世界新より「自分の泳ぎ」 全盲、貝塚の生長さん 北京パラリンピック産経新聞

 ■50メートル自由形あす出場

 北京パラリンピックの水泳に大阪府貝塚市の生長(いきなが)奈緒美さん(37)が初出場している。生長さんは全盲で、水泳を本格的に初めてまだ5年だが、五十メートル自由形のタイムは世界トップレベルの実力。12日の百メートル自由形は惜しくも予選で敗退したが、14日の五十メートル自由形に期待がかかる。生長さんは「メダルは気にせず、自分の泳ぎをするだけ」と話している。

 生長さんは熊本県山鹿市出身で、先天性の緑内障で視力が弱かった。中学、高校では吹奏楽部でクラリネットに魅せられ、短大でも音楽を専攻したが、24歳のとき、右目がまったく見えなくなり、左目もわずかに光を感じる程度になった。

 その後、ピアノの調律師を目指して大阪府立盲学校(現府立視覚支援学校)に進み、講師だった夫の善治郎さん(60)と結婚。貝塚市に移り住んだ。

 水泳を始めるきっかけは平成15年の全国障害者スポーツ大会の府大会だった。卓球や水泳などの複数競技にエントリーしたところ、スタッフから「1種目しか出られません」と言われた。
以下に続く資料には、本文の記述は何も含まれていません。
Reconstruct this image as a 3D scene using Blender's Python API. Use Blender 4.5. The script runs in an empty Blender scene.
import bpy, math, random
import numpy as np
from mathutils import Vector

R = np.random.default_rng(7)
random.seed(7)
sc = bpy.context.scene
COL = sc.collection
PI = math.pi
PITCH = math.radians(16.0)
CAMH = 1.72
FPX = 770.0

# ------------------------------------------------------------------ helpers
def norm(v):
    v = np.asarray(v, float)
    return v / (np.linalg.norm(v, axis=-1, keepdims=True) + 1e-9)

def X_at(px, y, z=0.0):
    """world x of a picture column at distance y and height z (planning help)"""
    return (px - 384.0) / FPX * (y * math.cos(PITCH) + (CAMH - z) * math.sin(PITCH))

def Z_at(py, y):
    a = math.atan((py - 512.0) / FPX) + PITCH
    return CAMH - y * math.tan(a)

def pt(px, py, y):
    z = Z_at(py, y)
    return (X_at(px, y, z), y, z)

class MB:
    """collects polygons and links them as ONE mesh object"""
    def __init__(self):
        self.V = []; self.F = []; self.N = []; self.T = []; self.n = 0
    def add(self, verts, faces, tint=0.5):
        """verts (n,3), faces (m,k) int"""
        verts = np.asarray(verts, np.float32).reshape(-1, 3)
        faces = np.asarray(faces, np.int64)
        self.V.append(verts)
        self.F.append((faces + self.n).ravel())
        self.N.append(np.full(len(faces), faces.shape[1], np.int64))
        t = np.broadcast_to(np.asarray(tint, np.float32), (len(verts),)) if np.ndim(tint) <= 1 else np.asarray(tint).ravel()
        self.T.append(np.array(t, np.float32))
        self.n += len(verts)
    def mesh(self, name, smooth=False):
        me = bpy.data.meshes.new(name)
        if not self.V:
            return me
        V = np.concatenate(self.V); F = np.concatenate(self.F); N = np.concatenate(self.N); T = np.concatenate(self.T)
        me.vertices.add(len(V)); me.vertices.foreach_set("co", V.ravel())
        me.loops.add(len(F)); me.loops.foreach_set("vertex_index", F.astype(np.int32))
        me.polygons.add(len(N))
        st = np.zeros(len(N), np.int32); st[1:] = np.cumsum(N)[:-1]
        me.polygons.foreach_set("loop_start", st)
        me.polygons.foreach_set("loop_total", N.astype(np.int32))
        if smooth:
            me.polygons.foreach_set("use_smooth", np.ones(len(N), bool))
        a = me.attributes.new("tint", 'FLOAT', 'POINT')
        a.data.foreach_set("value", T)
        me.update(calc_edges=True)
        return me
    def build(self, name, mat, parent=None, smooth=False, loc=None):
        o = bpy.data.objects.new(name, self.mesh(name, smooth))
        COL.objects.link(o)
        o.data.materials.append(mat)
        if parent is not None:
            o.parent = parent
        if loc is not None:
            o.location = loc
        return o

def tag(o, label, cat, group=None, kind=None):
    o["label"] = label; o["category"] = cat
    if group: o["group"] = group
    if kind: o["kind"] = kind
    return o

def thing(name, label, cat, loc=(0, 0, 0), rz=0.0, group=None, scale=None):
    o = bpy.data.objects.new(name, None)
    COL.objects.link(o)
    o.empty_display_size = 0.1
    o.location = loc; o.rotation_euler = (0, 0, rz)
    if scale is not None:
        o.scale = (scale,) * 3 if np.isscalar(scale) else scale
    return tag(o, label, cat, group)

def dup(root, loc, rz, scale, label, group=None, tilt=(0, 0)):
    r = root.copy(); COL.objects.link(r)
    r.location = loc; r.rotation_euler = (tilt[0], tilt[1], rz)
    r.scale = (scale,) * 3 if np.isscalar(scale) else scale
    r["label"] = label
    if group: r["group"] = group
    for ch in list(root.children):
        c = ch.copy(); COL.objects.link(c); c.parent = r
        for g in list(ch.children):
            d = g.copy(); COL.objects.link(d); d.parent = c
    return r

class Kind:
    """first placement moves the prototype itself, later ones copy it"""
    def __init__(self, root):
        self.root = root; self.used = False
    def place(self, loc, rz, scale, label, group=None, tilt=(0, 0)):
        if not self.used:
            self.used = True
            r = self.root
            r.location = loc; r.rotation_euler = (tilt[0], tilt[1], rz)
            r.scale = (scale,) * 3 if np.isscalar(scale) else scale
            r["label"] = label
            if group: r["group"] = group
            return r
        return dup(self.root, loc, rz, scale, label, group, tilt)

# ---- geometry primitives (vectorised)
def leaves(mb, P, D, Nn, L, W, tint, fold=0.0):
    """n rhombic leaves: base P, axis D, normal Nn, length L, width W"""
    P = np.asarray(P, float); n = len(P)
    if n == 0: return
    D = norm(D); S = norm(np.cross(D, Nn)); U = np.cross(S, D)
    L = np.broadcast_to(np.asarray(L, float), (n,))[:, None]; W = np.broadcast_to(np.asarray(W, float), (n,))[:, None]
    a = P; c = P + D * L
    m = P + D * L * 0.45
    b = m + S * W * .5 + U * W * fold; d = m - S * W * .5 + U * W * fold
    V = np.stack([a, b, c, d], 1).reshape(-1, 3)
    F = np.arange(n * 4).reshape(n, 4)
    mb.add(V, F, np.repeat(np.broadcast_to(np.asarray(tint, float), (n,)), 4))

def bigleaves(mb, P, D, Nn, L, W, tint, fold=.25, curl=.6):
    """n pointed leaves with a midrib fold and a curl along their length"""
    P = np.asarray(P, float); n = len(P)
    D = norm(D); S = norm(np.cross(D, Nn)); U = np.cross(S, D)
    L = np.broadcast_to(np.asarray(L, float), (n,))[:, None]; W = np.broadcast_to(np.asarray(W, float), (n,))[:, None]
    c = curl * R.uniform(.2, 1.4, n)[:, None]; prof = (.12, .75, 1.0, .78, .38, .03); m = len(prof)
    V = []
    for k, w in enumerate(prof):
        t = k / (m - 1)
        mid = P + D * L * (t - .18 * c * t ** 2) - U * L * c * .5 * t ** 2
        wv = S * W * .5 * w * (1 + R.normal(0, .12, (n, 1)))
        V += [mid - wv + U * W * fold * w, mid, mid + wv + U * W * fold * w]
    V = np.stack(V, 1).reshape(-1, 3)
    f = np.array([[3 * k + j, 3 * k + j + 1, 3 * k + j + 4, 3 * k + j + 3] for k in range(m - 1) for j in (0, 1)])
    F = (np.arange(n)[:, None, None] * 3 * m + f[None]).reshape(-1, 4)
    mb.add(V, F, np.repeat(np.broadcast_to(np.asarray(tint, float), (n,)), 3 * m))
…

当時、卓球クラブで活動していたのだが、生長さんはそのときなぜか「水泳で出ます」と答えた。

 「なぜ水泳と答えたかは自分でも分からないが、子供のころに水泳が楽しかったからかも。でも、やっぱりひらめいたということでしょうね」

 コーチの指導を受けながら1日2時間で3〜3・5キロを泳ぐ練習を週4、5回こなすうちに、めきめきと力をつけた。今年7月に行われたジャパンパラリンピックでは、クラスS11で五十メートル自由形を制した。記録は世界記録(32秒32)に迫る32秒54だった。

 「競技前の集中が重要」という生長さん。本番も「平常心」でメダルに挑む。